Worriers act as if they might be able to control the uncontrollable

The following is the text of a paper written during a Christian Counseling Education Foundation course I took, Dynamics of Biblical Change. The course has my highest endorsement.

Worriers act as if they might be able to control the uncontrollable. David Powlison, Seeing with New Eyes (Chapter 6)

This sentence struck me because it helps me consider how I can more effectively come alongside these sisters in a way that is productive, effective and gentle. Platitudes about “God is sovereign” are just that. When Jesus asked “Who by worrying can add a single cubit to his height?” He was basically asking what the benefit of worry could be (which I have done many times). But He didn’t stop there. He gave specific things for the worriers to think about to REPLACE the thoughts of worry.

It made me start thinking that throughout the New Testament God is always showing how people turn FROM one thing TO another. They turned from idols to God (1 Thes. 1:9). In Acts 26 Paul says god sent him to the Gentiles so they would turn “FROM darkness TO light and from the power of Satan to God”. In 2 Tim 4:4, evildoers turned FROM the truth TO myths. Even in the famously quoted out of context verse 2 Chronicles 7:14, God called Israel to turn FROM their wicked ways TO Him. I could go on but I’m out of space.

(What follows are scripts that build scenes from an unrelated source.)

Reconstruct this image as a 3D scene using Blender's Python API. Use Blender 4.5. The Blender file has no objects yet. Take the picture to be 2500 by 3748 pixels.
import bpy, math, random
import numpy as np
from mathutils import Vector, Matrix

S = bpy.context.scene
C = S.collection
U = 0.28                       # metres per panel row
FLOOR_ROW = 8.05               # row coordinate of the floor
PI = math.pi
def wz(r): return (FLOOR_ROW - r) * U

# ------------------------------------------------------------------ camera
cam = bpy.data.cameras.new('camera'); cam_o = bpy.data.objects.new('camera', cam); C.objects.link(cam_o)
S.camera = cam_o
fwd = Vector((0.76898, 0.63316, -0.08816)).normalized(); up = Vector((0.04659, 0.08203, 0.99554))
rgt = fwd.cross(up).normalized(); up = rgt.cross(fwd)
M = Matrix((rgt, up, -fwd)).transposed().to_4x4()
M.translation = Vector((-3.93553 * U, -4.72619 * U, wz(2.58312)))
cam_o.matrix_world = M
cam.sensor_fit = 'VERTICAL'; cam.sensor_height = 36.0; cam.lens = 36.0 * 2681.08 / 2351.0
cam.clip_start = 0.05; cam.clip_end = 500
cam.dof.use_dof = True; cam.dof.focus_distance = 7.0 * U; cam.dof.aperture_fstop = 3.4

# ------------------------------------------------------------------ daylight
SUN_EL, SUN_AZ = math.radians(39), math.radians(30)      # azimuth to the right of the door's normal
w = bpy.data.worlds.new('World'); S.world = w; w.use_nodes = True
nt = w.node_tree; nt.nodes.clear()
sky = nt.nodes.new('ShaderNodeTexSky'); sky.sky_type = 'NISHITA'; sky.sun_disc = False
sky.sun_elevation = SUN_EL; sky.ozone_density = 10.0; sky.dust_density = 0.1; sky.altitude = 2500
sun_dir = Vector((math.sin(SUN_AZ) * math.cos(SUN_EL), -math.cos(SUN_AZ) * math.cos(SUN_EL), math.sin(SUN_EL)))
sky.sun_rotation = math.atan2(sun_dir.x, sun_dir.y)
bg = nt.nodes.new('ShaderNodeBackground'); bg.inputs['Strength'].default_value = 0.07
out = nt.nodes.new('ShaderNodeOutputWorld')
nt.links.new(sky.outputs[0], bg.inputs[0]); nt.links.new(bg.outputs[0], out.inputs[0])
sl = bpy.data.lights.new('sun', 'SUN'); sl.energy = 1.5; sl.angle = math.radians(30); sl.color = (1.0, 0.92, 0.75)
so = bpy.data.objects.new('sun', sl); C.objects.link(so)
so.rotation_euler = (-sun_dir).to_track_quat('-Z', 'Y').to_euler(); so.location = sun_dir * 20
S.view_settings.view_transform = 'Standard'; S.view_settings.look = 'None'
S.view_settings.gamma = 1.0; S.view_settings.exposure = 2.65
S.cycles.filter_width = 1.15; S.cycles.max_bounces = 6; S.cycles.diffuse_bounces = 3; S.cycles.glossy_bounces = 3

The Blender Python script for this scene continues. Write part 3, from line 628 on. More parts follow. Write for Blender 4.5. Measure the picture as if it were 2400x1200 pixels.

The point to me here is that as I counsel worriers it isn’t enough to just chastise them, I have to exalt the glorious alternative to their worry. When I hold up the precious promises of God that directly contradict the root of their worry I can be confident that the Holy Spirit will be at work in them to give victory over their sin of anxiety. This is the plain sense of the “don’t worry verse”, Phil 4:6-7. We should turn from our anxiety to thankfulness. In verse 8 we’re told to replace unworthy anxious thoughts with thoughts of excellent things. The key is to get to the root of the worry and to admonish with the opposite truth.